Этот маршрут приводил меня домой кратчайшим путем, оставалось лишь надеяться на то, что погода не подведет. Люди привыкли обсуждать океанскую гонку, но в подобных обстоятельствах, в которых проходит наше плавание, яхтсмен выжимает из лодки максимум возможного, при этом ни на мгновение не забывая, во что может вылиться постоянная нагрузка на лодку. Я никогда не относился к плаванию, как к гонке в общепринятом смысле этого слова. Для меня оно было соревнованием, целью которого было обогнуть земной шар и я намеревался поддерживать скорость, максимально удобную для Suhaili и меня. В мои планы не входило подвергать необязательным перегрузкам ни лодку, ни себя самого. Надеюсь, такая стратегия увенчается успехом и мы вернемся в Англию, причем – первыми.
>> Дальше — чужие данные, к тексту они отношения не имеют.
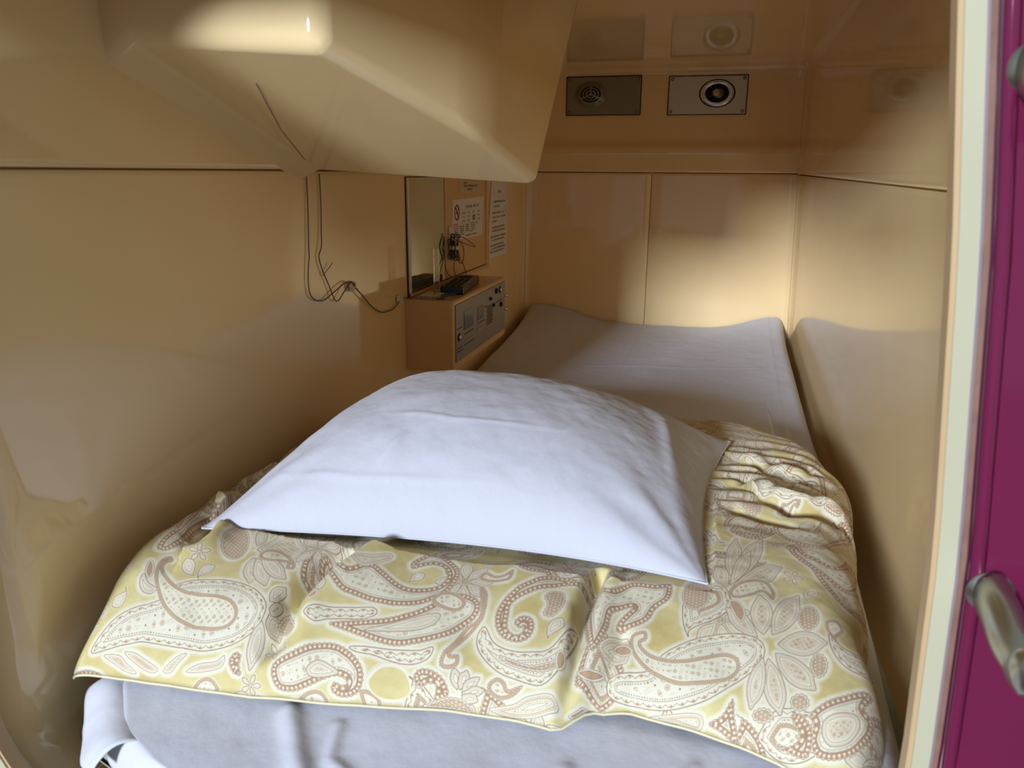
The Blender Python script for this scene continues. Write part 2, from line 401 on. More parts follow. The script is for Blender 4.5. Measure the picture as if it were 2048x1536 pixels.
# remote control on the console
def remote():
    r = empty('remote_control', (-.62, 1.86, cz1), 'black television remote control lying on top of the control console', 'remote control')
    Mx = Matrix.Translation(Vector((-.624, 1.862, cz1+.0005))) @ Matrix.Rotation(math.radians(7), 4, 'Z')
    def P(bm, name, m, par=r, **k):
        bm.transform(Mx); return part(name, bm, m, par, **k)
    b = P(box(NB(), -.029, .029, -.112, .112, .0, .020, .004, 3), 'case', BLACK, smooth=False)
    P(box(NB(), -.0295, .0295, -.1125, .1125, .0095, .0105), 'parting_line', BLACK2, smooth=False)
    for i in range(7):
        for j in range(3):
            P(box(NB(), -.020+j*.015, -.011+j*.015, -.095+i*.020, -.085+i*.020, .0195, .0222, .001, 1), 'key', BLACK2, smooth=False)
    P(cyl(NB(), (0, .072, .0195), (0, 0, 1), .019, .002, 28), 'ring_key', BLACK2)
    P(box(NB(), -.020, .020, -.048, -.0465, .0198, .0204), 'white_line', BTN, smooth=False)
    return r
remote()

# clear acrylic stand on the console
st = empty('acrylic_stand', (-.64, 1.71, cz1), 'clear acrylic stand with a thin upright on the near end of the console', 'stand')
part('base', box(NB(), -.678, -.600, 1.672, 1.752, cz1+.0005, cz1+.005, .001), ACRYL, st, smooth=False)
part('upright', box(NB(), -.6375, -.6345, 1.70, 1.735, cz1+.005, cz1+.115, .0005), ACRYL, st, smooth=False)
part('card', box(NB(), -.668, -.625, 1.682, 1.742, cz1+.0053, cz1+.006), PAPER, st, smooth=False)

# wall hook with the tied bundle of cord
hk = empty('wall_hook', (-.6865, 1.96, -.18), 'small cream hook stuck on the panel beside the mirror', 'hook')
part('plate', box(NB(), -.6872, -.683, 1.951, 1.975, -.181, -.142, .0015), WHITEP, hk, smooth=False)
part('hook_arm', tube(NB(), smooth_path([(-.684, 1.963, -.172), (-.672, 1.963, -.180), (-.668, 1.963, -.172)], 5), .0025, 8), WHITEP, hk)
def bundle():
    b = empty('cord_bundle', (-.672, 1.96, -.2), 'tied bundle of thin brown cord hanging from the cream hook', 'cord')
    rnd = random.Random(5)
    bm = NB()
    for k in range(9):
        y0 = 1.955+rnd.uniform(-.010, .014); x0 = -.676+rnd.uniform(-.006, .012); w_ = rnd.uniform(.006, .016); h = rnd.uniform(.024, .036)
        cz = -.198+rnd.uniform(-.004, .004)
        pts = [(x0+.003*math.sin(3*a), y0+w_*math.sin(a), cz+h*math.cos(a)) for a in np.linspace(0, 2*math.pi, 25)]
        tube(bm, pts, .0013, 6)
    part('coil', bm, CORD2, b)
    part('tie', cyl(NB(), (-.673, 1.957, -.203), (0, .1, 1), .0125, .010, 16), WHITEP, b)
    for pts in ([(-.672, 1.965, -.176), (-.662, 1.995, -.172), (-.655, 2.045, -.190), (-.655, 2.09, -.206), (-.662, 2.04, -.196), (-.67, 1.98, -.180)],
                [(-.672, 1.965, -.178), (-.662, 1.985, -.186), (-.66, 2.00, -.21), (-.662, 1.998, -.236), (-.668, 1.985, -.240), (-.672, 1.972, -.21), (-.672, 1.965, -.18)],
                [(-.670, 1.955, -.226), (-.665, 1.93, -.25), (-.655, 1.925, -.270), (-.63, 1.94, -.268), (-.62, 1.97, -.272)],
                [(-.670, 1.97, -.220), (-.662, 1.985, -.235), (-.655, 1.99, -.255), (-.65, 1.985, -.275), (-.66, 1.95, -.284), (-.675, 1.91, -.262), (-.68, 1.90, -.235)]):
        part('loose_loop', tube(NB(), smooth_path(pts, 8), .0012, 6), CORD, b)
bundle()

# thin cord along the left wall with two clips
WX = -.6905
wc = empty('cord', (WX, 1.35, -.22), 'thin brown double cord drooping down the left wall to the console', 'cord')
def wy(pts, m=CORD, r=.0011):
    return part('strand', tube(NB(), smooth_path([(WX+.0012+dx, y, z) for y, z, dx in pts], 8), r, 6), m, wc)
wy([(1.227, -.006, 0), (1.226, -.05, 0), (1.222, -.10, 0), (1.219, -.135, 0), (1.217, -.148, .001), (1.2135, -.165, 0), (1.210, -.19, 0), (1.214, -.213, 0), (1.232, -.226, 0), (1.262, -.231, 0), (1.300, -.221, .002), (1.335, -.2115, .003), (1.366, -.210, .004), (1.39, -.224, .003)])
wy([(1.273, -.006, 0), (1.272, -.06, 0), (1.268, -.10, 0), (1.263, -.132, .001), (1.2535, -.150, 0), (1.263, -.175, 0), (1.283, -.205, 0), (1.302, -.236, .001), (1.317, -.239, .002), (1.345, -.222, .003), (1.368, -.2125, .004), (1.39, -.228, .003)])
wy([(1.385, -.224, .003), (1.42, -.2475, .003), (1.46, -.275, .002), (1.51, -.296, .001), (1.545, -.300, .001), (1.58, -.298, .002), (1.605, -.288, .003), (1.635, -.284, .003), (1.66, -.2885, .004), (1.70, -.288, .010)], CORD, .0014)
wy([(1.262, -.186, 0), (1.285, -.175, .001), (1.30, -.166, .002)], CORD, .0007)
def clip(y, z, lab):
    c = empty('cable_clip', (WX, y, z), lab, 'clip', None)
    part('pad', box(NB(), WX-.0005, WX+.004, y-.011, y+.011, z-.009, z+.009, .0012), WHITEP, c, smooth=False)
    part('saddle', tube(NB(), smooth_path([(WX+.004, y-.008, z-.004), (WX+.009, y, z+.001), (WX+.004, y+.008, z+.006)], 4), .0016, 6), WHITEP, c)
clip(1.378, -.222, 'white adhesive clip holding the cords in the middle of the left wall')
clip(1.612, -.283, 'white adhesive clip just before the near end of the console')

# ---------------------------------------------------------------- notices (flat print)
def ink(bm, px, y0, y1, z0, z1): box(bm, px, px+.0002, min(y0, y1), max(y0, y1), z0, z1)
def glyph_line(bm, px, y0, y1, z, h, rnd, gap=.25, wid=.9):
    """a row of small dense characters, as far as the photograph resolves them"""
    y = y0
    while y < y1-h*.5:
        cw = h*wid
        if rnd.random() > .06:
            t = h*.13
            for k in range(rnd.choice((2, 3, 3))): ink(bm, px, y+rnd.uniform(0, .1)*cw, y+cw*rnd.uniform(.75, 1), z+h*(k*.38+rnd.uniform(0, .08)), z+h*(k*.38)+t+h*.06)
            for k in range(rnd.choice((1, 2))):
                yy = y+cw*rnd.uniform(.05, .8); ink(bm, px, yy, yy+t, z+h*rnd.uniform(0, .2), z+h*rnd.uniform(.75, 1))
        y += cw*(1+gap)
PX = -.6874
rnd = random.Random(11)
n1 = empty('notice', (PX, 2.14, -.19), 'white notice with a red no-smoking sign beside the mirror', 'notice')
bm = NB()
vs = [(1.990, -.074), (2.288, -.071), (2.252, -.186), (1.981, -.184)]
vs = [(1.990, -.074), (2.280, -.0725), (2.262, -.186), (1.981, -.184)]
for x in (PX, PX+.0006): pass
a = [bm.verts.new((PX, y, z)) for y, z in vs]; b = [bm.verts.new((PX+.0006, y, z)) for y, z in vs]
bm.faces.new(a); bm.faces.new(b[::-1])
for i in range(4): bm.faces.new((a[i], b[i], b[(i+1) % 4], a[(i+1) % 4]))
part('paper', bm, PAPER, n1, smooth=False)
p1 = PX+.0007
bm = NB(); glyph_line(bm, p1, 2.105, 2.225, -.100, .0085, rnd); part('title_print', bm, INK, n1, smooth=False)
bm = NB()
for i in range(3):
    for y in (2.07, 2.115, 2.165, 2.215): glyph_line(bm, p1, y, y+.03, -.115-i*.011, .005, rnd)
for y0, y1, z in ((2.06, 2.265, -.1415), ): ink(bm, p1, y0, y1, z, z+.0005)
part('grey_print', bm, INKG, n1, smooth=False)
bm = NB(); ink(bm, p1, 2.168, 2.174, -.1345, -.122); ink(bm, p1, 2.180, 2.187, -.1345, -.122); ink(bm, p1, 2.20, 2.204, -.150, -.142)
for i in range(5):
    glyph_line(bm, p1, 2.045, 2.085, -.1495-i*.0055, .0034, rnd)
    if i < 4: glyph_line(bm, p1, 2.10, 2.135, -.148-i*.0055, .003, rnd); glyph_line(bm, p1, 2.15, 2.19, -.146-i*.0055, .0028, rnd)
glyph_line(bm, p1, 2.10, 2.215, -.178, .0042, rnd); glyph_line(bm, p1, 1.99, 2.06, -.1755, .0036, rnd)
part('small_print', bm, INK, n1, smooth=False)
bm = NB()
for i in range(6): glyph_line(bm, p1, 1.995, 2.035, -.142-i*.0055, .0036, rnd)
part('pink_print', bm, INKP, n1, smooth=False)
bm = NB(); glyph_line(bm, p1, 2.14, 2.17, -.168, .004, rnd); part('pink_print', bm, INKP, n1, smooth=False)
def disc_ring(cy, cz, r0, r1, t0=0, t1=2*math.pi, n=32, sy=1.0, sz=1.0, px=p1):
    bm = NB(); rr = []
    for k in range(n+1):
        t = t0+(t1-t0)*k/n
        rr.append((bm.verts.new((px, cy+r0*sy*math.cos(t), cz+r0*sz*math.sin(t))), bm.verts.new((px, cy+r1*sy*math.cos(t), cz+r1*sz*math.sin(t))),
                   bm.verts.new((px+.0003, cy+r0*sy*math.cos(t), cz+r0*sz*math.sin(t))), bm.verts.new((px+.0003, cy+r1*sy*math.cos(t), cz+r1*sz*math.sin(t)))))
    for p, q in zip(rr, rr[1:]):
        bm.faces.new((p[2], p[3], q[3], q[2])); bm.faces.new((p[0], q[0], q[1], p[1])); bm.faces.new((p[1], q[1], q[3], p[3])); bm.faces.new((p[0], p[2], q[2], q[0]))
    return bm
part('no_smoking_ring', disc_ring(2.025, -.109, .0165, .0215, sy=1.05, sz=1.0), INKR, n1, smooth=False)
bm = NB(); tube(bm, [(p1+.0003, 2.012, -.094), (p1+.0003, 2.038, -.124)], .0020, 6); part('no_smoking_bar', bm, INKR, n1)
bm = NB(); ink(bm, p1, 2.012, 2.034, -.1115, -.1085); ink(bm, p1, 2.036, 2.039, -.1115, -.1085); tube(bm, smooth_path([(p1+.0002, 2.037, -.106), (p1+.0002, 2.034, -.101), (p1+.0002, 2.038, -.097)], 4), .0008, 5); part('cigarette_print', bm, INK, n1, smooth=False)

n2 = empty('notice', (PX, 2.14, -.058), 'small yellowed label with dark print above the no-smoking notice', 'label')
part('paper', box(NB(), PX, PX+.0006, 2.050, 2.235, -.057, -.026), PAPERY, n2, smooth=False)
bm = NB(); glyph_line(bm, p1, 2.085, 2.12, -.034, .006, rnd); glyph_line(bm, p1, 2.085, 2.215, -.0425, .0065, rnd); glyph_line(bm, p1, 2.12, 2.17, -.0515, .006, rnd); part('print', bm, INK, n2, smooth=False)

PX3 = -.6912
n3 = empty('notice', (PX3, 2.46, -.27), 'tall white notice with many lines of print near the back corner', 'notice')
bm = NB(); vs = [(2.376, -.030), (2.570, -.030), (2.560, -.272), (2.330, -.267)]
a = [bm.verts.new((PX3, y, z)) for y, z in vs]; b = [bm.verts.new((PX3+.0008, y, z)) for y, z in vs]
bm.faces.new(a); bm.faces.new(b[::-1])
for i in range(4): bm.faces.new((a[i], b[i], b[(i+1) % 4], a[(i+1) % 4]))
part('paper', bm, PAPER, n3, smooth=False)
p3 = PX3+.0009
bm = NB(); glyph_line(bm, p3, 2.455, 2.505, -.068, .011, rnd, .5)
for y0, y1, z in ((2.395, 2.55, -.096), (2.40, 2.47, -.111), (2.385, 2.55, -.131), (2.385, 2.545, -.145), (2.385, 2.44, -.158), (2.37, 2.54, -.177), (2.385, 2.54, -.188), (2.365, 2.545, -.206), (2.375, 2.53, -.217), (2.36, 2.53, -.2335), (2.36, 2.54, -.2435), (2.36, 2.535, -.254)):
    glyph_line(bm, p3, y0, y1, z, .0065, rnd)
part('print', bm, INK, n3, smooth=False)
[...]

Я не владел исчерпывающей информацией относительно других участников. Мои сведения ограничивались рассказом Брюса в Отаго и новостями из радиопрограммы, которую я поймал перед мысом Горн – со слов ведущего, Муатисье отставал на 3000 миль. Я думал, что теперь он нагоняет нас быстрыми темпами, но на самом деле, Joshua заметили у Фолклендских островов спустя восемнадцать дней после меня. Следовательно, на тот момент расстояние между нами было примерно 1500 миль. Невозможно сказать, кто приплыл бы в Англию первым, сохрани Муатисье темп движения. 10 февраля, когда он был у Фолклендских островов, я уже вошел в зону переменных ветров и моя скорость резко снизилась. То же самое в зоне переменных ветров и штилей случилось бы и с Муатисье. Однако, даже если допустить, что француз на всем пути от Фолклендских островов до Англии продолжал бы двигаться со средней скоростью 117 миль в сутки, в тот день, когда я вошел бы в Фалмут, он все еще был бы в 50 милях от Плимута. Впрочем, такого рода расчет удовлетворит математика, но не моряка. Ни один моряк не будет настолько глупым, чтобы рассуждать на тему кто пришел бы к финишу первым. Много чего в море есть такого, что не поддается учету или точной оценке.